To be honest, given your length of time training, I wouldn't practice things like san shin, kihon happo, or specific 'kamae' too much.
You're likely to solidify bad habits without some occasional 'course correction' by your instructor.
I would work on two things mainly:
- Flexibility: Strech every day.
- Ukemi: Roll, a lot.
If your ukemi is incorrect the ground will fix it - so it's very easy to make sure you don't go off course. The flexibility will help with this.
In my opinion, the way to get the best the fastest is to have excellent ukemi. If your ukemi is good you'll be able to receive and learn from class instruction without worrying about your safety.
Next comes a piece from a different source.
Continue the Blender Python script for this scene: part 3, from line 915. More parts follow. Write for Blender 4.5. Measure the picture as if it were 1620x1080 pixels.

You could practice all that other stuff, you may be doing it right, you may be doing it wrong - you'll probably end up about where you left off.
If you go back with ridiculously good ukemi you'll gain enough sensitivity to feel and understand what the instructor (and other skilled practitioners) are doing. Also people will be more inclined to train with someone who can clearly be responsible for their own safety, leading to greater training opportunities with skilled people.
Be sure to experiment and roll all different ways with both hands, one hand, no hands, shoelaces tied together, brace on the knee so it can't be bent, blind folded, one hand tied to your foot, etc...Anything and everything you can think of. 'Real' ukemi never looks like the 'basic' versions, and a habit to execute a 'perfect' roll can cause injury if your arm happens to be locked up in some strange way or if you're near a cliff.
Also, it's completely do-able. A few months of regular focused ukemi training is enough to improve a beginner past the level of most people who have been training for years in an unfocused way.